The National Indian Gaming Commission (NIGC) announced last week that the combined revenues of Indian gaming reached .9 billion last year, the highest ever. This was a 5 percent increase from the year before, and represented the largest increase in a decade.
NIGC Chairman Jonodev O. Chaudhuri in a press release, said, “The strong regulation that tribes as well as federal regulators and other stake holders provides has played a key role in the stability and growth of the Indian gaming industry by providing consistency and predictability.”
The reported was generated from data collected from the nation’s 238 gaming tribes, who operate 474 casinos.
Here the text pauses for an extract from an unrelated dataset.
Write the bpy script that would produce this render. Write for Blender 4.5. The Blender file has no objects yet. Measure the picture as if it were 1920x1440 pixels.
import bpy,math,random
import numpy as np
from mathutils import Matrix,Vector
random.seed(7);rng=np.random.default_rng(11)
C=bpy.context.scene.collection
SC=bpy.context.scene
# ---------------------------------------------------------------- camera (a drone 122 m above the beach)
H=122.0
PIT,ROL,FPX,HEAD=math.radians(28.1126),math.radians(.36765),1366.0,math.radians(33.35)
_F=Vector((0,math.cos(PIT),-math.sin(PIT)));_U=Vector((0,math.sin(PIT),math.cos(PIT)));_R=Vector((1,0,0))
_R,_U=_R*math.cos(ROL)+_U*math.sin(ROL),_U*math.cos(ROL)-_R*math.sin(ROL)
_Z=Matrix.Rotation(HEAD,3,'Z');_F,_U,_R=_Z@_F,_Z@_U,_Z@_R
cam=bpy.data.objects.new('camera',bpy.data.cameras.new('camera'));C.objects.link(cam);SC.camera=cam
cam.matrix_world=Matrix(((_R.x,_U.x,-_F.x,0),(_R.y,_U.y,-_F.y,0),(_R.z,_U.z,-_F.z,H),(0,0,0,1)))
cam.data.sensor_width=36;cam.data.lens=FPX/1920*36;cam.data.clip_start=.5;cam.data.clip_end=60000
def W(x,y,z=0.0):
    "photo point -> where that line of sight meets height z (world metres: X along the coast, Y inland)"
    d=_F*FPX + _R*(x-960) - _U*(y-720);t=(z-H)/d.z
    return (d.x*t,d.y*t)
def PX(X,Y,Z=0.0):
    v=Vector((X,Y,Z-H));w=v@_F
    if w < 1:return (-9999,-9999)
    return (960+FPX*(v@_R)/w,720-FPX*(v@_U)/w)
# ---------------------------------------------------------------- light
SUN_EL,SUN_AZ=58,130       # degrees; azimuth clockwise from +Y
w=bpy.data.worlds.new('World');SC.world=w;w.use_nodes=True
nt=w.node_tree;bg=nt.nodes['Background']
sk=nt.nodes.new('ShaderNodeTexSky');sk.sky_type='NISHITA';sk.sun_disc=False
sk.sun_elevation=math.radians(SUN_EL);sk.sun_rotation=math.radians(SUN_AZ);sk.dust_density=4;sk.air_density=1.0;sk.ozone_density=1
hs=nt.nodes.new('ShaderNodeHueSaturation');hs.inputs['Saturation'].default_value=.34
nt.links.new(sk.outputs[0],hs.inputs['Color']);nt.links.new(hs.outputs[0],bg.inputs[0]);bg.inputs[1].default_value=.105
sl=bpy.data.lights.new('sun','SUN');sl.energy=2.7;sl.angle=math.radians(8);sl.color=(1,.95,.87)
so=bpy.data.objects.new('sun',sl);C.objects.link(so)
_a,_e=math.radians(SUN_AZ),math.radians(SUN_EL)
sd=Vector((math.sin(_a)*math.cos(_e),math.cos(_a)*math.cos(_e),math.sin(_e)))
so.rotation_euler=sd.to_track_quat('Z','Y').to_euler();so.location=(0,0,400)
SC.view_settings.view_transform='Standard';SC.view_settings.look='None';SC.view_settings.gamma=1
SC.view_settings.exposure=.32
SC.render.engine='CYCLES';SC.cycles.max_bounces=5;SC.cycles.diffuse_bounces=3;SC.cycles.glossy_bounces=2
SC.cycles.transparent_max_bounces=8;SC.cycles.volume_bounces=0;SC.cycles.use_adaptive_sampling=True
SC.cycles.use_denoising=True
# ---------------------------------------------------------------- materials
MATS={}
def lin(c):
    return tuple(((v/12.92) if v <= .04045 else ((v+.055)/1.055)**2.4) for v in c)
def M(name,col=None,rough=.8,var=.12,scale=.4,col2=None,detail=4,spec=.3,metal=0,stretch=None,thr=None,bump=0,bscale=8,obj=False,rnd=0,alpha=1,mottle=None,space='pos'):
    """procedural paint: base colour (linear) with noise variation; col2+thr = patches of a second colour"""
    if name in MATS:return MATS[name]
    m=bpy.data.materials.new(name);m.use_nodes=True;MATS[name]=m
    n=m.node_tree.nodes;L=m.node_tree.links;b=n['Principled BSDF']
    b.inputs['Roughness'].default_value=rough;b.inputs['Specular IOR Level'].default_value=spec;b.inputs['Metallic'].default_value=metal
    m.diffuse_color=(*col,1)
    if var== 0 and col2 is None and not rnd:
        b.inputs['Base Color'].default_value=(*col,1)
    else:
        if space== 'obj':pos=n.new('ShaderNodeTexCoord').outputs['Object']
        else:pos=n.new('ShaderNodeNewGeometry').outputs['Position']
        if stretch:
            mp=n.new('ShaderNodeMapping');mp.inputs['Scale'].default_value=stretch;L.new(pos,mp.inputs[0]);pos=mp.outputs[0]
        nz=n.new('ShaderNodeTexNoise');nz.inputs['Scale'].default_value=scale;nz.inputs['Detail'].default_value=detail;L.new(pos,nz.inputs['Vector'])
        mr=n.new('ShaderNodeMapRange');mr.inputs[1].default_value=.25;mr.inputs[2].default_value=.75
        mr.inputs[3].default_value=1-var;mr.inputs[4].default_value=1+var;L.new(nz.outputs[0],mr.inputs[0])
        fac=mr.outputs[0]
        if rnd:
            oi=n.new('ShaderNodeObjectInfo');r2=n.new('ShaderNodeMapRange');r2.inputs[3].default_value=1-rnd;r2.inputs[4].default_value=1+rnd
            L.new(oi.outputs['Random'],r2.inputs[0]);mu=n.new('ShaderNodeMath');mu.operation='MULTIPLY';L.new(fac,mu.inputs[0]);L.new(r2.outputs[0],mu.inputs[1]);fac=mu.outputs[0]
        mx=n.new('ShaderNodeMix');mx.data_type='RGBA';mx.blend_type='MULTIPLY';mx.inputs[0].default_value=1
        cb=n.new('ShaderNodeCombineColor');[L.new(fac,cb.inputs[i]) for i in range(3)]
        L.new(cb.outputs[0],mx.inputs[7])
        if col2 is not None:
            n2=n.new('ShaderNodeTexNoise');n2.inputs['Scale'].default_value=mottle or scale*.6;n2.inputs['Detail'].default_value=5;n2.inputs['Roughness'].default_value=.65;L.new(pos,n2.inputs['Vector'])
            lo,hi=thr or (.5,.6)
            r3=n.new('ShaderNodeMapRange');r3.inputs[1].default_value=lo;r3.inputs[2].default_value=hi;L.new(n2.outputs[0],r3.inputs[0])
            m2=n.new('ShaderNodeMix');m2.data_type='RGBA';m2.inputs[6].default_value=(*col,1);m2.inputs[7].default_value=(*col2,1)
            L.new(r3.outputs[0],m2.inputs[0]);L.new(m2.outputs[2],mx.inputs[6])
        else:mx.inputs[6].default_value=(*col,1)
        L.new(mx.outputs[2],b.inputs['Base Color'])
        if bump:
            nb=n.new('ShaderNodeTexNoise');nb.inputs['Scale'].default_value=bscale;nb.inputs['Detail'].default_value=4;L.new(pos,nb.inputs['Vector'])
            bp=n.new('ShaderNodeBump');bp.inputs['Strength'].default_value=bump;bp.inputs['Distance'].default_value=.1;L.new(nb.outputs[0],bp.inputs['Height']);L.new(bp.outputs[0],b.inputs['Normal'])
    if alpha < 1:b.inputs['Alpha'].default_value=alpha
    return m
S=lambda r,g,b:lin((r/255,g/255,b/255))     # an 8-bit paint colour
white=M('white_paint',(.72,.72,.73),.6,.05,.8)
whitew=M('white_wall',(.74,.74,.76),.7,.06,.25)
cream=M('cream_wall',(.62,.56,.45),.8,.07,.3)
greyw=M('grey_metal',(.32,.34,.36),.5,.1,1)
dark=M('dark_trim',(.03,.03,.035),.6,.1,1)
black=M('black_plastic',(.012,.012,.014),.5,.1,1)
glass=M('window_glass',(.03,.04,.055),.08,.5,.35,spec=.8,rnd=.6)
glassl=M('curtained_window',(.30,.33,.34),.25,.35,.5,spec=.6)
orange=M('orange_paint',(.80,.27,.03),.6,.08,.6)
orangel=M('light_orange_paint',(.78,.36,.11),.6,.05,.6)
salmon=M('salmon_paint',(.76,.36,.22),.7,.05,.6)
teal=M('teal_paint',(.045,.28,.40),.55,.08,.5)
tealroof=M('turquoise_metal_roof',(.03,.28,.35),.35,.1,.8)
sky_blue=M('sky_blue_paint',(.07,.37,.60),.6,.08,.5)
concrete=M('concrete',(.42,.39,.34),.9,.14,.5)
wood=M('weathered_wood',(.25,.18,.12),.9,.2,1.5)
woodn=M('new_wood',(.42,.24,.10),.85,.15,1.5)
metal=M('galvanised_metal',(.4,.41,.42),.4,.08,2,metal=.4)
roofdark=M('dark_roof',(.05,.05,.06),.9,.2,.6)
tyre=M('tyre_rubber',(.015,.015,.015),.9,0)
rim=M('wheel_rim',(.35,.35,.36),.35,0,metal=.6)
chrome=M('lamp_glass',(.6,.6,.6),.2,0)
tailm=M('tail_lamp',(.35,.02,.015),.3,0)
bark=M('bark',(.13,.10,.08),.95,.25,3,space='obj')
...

The report stated that a, “majority of tribes, 57 percent, generate less than $25 million per year in gross gaming revenue. And 20 percent of the total 474 tribal gaming operations produce less than $3 million per year.”
Chaudhuri made the announcement at the Fantasy Springs Resort Casino in Cabazon, California, which is of historic significance to Indian gaming as the casino whose efforts blazed a trail followed by other Indian casinos due to the 1987 U.S. Supreme Court ruling of California v. Cabazon, which confirmed the right of tribes to engage in gaming on the reservation.
Brenda Soulliere, chairman of the Cabazon Band of Mission Indians, hailed the figures. “We’ve been through in the last 10 years a horrendous recession. A lot of people have lost jobs and lost homes. We are proud to be able to provide jobs here and we were actually a tribe that never laid anyone off,” she said, adding, “They’re not really profits. They’re funds that come to the tribal government and the tribal government is able to provide basic things that people take for granted like education, health care, things like that.”
The NIGC does not release financial information for individual casinos. It noted that the 71 casinos in California and northern Nevada generated $7.9 billion in 2015, or about $111.3 million each casino on average. This compared to the Eastern seaboard, where the 31 casinos made an average of $225.8 million per casino.
Casino revenues have only fallen once in the last 20 years, between 2008-2009, when the financial markets went into freefall and the country entered a prolonged recession.
A separate study released earlier this year by economist Alan Meister looked at 2014, but uses the NIGC figures as a guide. It noted that the top two Indian gaming states generated 39 percent of all revenues, while the top ten states accounted for 85 percent.
Meister said that the Indian casino industry was growing faster than the commercial casino industry and recovered faster from the losses of the Great Recession.